Electrical Fire!

jacks66mustang

New member
Great day, been working on my stang for 18 months. Finally got to the point of installing the battery, turned the key and white smoke started rolling out from under the dash. Lots of it, thought I was going to have to push it out of the garage so my house would not burn. Turns out the bonehead who painted the car had wired the ignition switch wrong. Big yellow wire running to ignition switch fried completely back to junction box, and took all the other 40+ year old wiring with it. I ordered a painless wiring kit for it today, $629 from Summit. Figured it was worth the price for modern wiring and better fuse protection. Anyone installed on of these painless kit in their stang?
 
My ignition burned my harness up right after Christmas. I finally orderd the dash harness, headlight harness and alternator harness. I started pulling the old wires last weekend. The junction plug at the firewall was fused together. I had to cut the wires since I could not get the plugs apart. It's a pain putting in the new harness, but maybe I'll finish up this weekend. I will be installing some fusible links etc that the original harness did not have. The problem with the original harness is it has a large wire running to the starter relay. And then a smaller wire tees off of the larger wire to feed other circuits without a fuse in it. It is a poor design, but with some fusible links, maybe I can minimize the damage.
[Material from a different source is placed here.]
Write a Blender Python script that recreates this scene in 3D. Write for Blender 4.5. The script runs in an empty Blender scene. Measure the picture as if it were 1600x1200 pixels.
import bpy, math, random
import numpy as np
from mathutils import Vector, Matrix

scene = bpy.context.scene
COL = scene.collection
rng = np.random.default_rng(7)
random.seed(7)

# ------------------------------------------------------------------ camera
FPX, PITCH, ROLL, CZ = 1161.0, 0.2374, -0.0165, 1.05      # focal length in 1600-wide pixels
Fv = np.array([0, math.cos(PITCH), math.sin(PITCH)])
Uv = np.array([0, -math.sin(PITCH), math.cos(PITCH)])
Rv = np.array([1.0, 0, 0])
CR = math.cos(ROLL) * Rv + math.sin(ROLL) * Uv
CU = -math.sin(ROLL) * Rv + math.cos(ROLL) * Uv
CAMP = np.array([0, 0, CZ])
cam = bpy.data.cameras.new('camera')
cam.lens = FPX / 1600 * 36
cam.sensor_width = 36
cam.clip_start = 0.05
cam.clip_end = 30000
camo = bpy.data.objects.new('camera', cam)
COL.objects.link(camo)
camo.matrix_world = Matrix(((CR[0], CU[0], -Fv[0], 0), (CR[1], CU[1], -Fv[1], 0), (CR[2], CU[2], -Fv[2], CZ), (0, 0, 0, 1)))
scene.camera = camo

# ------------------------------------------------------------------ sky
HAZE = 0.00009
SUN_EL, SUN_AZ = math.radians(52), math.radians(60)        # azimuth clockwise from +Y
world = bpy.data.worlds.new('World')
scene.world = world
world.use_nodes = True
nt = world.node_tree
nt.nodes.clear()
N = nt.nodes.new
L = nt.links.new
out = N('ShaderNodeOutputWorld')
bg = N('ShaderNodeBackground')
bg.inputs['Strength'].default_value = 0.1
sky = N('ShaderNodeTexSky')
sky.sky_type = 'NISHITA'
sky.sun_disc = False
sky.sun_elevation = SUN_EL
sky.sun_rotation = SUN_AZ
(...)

While I am at it, I plan on addressing other old vehicles I own too that do not have any fusing or protection of the wires running from the battery to the ammeter or fuse block.
Doug
 
I would skip fuseable links.....they tend to cause problems themselves at times. I would look into an inline fuse holder small inline glass style for smaller loads and an ATC for medium circuits. anything over 30 amps should really be on its own anyways (ALT feeds and such) for those I would use high current circuit breakers.
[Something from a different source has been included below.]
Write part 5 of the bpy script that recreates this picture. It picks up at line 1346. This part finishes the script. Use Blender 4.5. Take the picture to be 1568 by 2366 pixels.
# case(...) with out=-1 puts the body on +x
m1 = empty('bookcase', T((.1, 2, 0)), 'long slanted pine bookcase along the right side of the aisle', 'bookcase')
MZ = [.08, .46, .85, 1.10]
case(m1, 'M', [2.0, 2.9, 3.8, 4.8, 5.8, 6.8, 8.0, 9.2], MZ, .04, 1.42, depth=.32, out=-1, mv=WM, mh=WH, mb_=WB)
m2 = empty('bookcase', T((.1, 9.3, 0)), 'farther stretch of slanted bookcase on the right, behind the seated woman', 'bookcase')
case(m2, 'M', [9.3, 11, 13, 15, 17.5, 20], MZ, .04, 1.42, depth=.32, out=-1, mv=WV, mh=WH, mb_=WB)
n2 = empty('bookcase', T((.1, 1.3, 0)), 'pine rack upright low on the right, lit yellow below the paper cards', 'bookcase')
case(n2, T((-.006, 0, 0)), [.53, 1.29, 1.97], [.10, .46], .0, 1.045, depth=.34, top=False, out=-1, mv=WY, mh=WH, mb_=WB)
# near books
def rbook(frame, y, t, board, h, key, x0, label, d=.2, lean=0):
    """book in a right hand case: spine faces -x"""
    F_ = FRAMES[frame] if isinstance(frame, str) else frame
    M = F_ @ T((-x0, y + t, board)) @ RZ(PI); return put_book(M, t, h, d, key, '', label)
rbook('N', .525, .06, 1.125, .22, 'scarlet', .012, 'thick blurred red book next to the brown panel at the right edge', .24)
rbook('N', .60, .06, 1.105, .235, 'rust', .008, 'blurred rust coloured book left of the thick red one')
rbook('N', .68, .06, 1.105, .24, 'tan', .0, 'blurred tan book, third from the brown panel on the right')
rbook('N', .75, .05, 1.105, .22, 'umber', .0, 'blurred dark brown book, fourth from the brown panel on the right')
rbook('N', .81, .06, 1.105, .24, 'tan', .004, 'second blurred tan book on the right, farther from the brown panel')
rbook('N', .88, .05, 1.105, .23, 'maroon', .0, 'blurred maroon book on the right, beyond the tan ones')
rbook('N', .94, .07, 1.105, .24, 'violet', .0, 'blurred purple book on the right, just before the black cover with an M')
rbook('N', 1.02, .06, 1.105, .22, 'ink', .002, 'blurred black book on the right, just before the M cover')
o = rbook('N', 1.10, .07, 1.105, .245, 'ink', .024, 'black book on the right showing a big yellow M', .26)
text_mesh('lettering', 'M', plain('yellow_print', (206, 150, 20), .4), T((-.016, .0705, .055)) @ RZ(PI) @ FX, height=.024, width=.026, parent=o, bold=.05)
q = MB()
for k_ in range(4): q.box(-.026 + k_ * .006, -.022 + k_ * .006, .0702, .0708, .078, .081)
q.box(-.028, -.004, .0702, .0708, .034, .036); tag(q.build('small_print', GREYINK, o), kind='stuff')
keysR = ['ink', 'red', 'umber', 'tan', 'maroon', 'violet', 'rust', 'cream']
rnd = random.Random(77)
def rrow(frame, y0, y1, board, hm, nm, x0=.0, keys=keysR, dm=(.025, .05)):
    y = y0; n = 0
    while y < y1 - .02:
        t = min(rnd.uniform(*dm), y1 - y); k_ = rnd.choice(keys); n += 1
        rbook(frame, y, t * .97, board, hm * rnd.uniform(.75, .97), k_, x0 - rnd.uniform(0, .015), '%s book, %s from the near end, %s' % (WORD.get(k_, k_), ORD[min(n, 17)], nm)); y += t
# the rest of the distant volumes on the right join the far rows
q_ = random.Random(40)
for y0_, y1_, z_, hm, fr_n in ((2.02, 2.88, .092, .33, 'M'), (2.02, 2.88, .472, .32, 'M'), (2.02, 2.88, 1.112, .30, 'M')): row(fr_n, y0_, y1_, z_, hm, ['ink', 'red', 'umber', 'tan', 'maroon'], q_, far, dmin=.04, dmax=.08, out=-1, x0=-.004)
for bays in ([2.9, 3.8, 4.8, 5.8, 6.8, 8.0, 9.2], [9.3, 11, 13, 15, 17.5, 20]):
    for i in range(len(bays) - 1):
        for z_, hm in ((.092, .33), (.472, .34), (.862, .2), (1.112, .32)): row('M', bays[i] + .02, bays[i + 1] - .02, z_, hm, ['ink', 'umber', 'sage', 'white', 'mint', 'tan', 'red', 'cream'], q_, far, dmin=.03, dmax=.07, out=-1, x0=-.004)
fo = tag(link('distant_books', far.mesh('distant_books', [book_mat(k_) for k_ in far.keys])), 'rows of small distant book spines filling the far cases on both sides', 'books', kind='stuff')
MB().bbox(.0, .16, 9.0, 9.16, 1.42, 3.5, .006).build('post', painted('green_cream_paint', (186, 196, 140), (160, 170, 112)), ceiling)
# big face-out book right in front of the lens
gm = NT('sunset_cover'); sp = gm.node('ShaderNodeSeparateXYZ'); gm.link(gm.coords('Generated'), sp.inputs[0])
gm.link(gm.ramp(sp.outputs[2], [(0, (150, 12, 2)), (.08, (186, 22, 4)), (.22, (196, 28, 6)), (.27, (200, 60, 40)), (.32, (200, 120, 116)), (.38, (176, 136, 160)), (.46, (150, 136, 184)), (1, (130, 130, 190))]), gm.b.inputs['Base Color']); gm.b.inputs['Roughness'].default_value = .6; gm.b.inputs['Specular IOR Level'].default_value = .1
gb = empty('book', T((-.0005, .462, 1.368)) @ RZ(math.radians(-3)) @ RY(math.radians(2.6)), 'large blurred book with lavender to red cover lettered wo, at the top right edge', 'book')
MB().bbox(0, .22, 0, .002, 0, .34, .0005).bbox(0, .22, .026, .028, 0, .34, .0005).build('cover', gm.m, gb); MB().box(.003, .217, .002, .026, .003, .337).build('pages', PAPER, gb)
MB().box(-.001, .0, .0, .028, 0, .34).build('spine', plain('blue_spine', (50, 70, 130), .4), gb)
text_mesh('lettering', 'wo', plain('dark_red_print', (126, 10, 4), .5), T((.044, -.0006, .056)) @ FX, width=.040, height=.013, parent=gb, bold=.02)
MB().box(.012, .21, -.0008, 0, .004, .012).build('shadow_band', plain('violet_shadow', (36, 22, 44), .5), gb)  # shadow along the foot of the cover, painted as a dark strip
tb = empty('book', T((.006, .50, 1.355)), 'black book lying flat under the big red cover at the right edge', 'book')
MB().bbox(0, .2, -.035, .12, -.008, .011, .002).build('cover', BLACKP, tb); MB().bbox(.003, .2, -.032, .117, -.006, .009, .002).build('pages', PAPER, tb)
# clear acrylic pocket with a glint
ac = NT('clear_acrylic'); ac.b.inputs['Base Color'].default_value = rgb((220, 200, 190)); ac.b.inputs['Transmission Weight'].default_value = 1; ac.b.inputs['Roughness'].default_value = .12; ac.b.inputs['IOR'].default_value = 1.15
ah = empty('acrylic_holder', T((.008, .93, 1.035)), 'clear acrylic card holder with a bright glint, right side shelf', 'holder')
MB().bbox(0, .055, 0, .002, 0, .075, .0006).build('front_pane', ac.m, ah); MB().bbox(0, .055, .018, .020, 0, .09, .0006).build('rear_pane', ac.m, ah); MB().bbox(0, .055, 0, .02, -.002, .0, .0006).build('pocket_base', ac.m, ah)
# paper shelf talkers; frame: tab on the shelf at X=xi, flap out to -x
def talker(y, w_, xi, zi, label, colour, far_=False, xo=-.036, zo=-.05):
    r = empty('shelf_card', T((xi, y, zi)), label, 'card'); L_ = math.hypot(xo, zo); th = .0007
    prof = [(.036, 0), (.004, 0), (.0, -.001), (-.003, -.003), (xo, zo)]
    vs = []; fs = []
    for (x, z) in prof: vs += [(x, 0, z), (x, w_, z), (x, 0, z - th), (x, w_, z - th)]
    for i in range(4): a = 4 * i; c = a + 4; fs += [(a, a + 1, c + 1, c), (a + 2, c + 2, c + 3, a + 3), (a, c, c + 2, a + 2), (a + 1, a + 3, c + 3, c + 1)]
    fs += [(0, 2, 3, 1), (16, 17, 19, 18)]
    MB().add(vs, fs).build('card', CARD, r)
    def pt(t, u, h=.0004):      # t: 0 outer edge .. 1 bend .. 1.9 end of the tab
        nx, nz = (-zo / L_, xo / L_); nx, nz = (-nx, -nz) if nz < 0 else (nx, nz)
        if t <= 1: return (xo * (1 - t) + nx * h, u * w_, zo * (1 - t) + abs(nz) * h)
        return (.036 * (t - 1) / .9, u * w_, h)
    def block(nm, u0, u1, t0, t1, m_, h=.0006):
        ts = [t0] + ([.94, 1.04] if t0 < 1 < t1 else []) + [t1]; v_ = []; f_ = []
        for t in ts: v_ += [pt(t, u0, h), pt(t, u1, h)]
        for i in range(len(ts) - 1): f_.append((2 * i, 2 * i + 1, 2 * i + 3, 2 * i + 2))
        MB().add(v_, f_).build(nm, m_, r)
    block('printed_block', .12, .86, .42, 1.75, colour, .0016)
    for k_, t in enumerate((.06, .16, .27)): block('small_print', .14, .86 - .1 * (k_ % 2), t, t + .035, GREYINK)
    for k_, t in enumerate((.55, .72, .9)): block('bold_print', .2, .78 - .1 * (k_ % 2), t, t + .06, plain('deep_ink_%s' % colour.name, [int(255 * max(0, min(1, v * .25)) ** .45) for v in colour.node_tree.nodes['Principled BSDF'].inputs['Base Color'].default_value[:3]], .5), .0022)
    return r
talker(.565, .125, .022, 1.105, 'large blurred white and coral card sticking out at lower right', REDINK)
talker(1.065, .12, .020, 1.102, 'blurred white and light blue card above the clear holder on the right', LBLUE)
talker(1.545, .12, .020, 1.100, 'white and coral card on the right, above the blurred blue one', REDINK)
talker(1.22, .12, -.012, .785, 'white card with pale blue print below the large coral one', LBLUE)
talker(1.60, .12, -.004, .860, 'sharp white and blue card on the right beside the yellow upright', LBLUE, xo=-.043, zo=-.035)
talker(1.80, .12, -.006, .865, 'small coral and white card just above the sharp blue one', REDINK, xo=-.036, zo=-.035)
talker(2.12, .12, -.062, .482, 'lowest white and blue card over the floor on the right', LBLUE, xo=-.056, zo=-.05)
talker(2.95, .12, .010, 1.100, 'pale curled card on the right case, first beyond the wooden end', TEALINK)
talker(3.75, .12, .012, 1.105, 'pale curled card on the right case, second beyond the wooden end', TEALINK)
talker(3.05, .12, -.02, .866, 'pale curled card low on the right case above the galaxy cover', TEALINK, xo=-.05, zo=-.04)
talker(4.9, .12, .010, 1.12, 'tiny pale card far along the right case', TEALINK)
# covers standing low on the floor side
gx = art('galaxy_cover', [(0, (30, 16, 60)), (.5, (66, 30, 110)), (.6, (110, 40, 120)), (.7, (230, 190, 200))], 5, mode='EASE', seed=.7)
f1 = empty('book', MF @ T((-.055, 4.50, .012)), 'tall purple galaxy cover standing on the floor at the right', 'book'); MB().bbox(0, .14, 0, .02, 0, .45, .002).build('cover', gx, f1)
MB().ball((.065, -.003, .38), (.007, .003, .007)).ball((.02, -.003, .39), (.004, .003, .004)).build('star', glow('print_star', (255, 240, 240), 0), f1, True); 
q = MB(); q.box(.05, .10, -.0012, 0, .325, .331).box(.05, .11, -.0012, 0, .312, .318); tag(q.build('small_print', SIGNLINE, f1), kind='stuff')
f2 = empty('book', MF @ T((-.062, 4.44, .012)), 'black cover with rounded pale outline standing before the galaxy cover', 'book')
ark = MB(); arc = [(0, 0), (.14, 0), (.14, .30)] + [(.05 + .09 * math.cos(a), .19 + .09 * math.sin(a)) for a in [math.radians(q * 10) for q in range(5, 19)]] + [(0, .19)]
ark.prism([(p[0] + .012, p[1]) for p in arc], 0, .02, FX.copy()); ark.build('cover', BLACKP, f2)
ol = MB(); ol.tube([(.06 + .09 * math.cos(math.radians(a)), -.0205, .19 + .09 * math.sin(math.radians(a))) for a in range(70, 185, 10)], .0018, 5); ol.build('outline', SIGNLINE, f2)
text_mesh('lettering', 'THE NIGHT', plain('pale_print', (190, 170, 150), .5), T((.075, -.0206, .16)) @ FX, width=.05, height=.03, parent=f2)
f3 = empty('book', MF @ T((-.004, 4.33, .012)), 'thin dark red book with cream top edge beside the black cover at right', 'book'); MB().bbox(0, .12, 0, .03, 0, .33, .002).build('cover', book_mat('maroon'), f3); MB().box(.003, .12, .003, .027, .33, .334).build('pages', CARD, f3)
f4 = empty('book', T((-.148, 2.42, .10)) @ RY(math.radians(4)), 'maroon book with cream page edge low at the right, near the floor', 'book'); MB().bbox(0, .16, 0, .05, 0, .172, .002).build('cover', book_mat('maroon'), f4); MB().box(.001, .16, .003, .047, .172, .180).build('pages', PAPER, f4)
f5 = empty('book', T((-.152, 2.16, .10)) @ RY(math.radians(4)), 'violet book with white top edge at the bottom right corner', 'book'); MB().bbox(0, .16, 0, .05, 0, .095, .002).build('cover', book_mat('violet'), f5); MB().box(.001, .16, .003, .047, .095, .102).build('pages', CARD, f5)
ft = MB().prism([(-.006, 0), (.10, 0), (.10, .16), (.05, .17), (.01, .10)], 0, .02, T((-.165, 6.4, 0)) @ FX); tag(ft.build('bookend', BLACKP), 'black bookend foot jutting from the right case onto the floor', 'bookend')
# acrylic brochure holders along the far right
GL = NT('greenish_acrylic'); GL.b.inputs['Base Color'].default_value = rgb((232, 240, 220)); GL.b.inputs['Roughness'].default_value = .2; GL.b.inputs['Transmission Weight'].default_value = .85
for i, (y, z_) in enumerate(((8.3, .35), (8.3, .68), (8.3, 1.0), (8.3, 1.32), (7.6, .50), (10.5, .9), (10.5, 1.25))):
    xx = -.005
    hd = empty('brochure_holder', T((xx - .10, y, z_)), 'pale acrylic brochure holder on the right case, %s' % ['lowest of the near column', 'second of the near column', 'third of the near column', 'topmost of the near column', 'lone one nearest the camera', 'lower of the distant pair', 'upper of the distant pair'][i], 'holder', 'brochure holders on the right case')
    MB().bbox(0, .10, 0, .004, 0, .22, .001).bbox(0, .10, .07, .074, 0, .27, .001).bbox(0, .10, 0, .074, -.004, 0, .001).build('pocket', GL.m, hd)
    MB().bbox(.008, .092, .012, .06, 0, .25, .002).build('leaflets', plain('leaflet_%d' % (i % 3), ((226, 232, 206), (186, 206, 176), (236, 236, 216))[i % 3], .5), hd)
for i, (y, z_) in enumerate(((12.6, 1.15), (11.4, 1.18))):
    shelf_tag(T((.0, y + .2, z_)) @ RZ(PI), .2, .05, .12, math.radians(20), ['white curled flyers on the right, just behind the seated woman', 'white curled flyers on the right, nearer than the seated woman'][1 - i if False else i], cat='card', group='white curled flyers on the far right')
fuse links have a tendancy to burn and leave you stranded where a fuse can be replaced or a breaker reset.
 
I'm considering the in-line fuses too. I was trying to find some terminal strips or junction blocks that would allow me to retain the stock terminals on the wiring harness. (I hate cutting into un-molested wiring harnesses). The spade type inline fuses are a better design in my opinion. The glass fuse holders can move around more and most are not water tite. My old 58 Harley does not have any stock fusing on it. I'll have a few to add to it.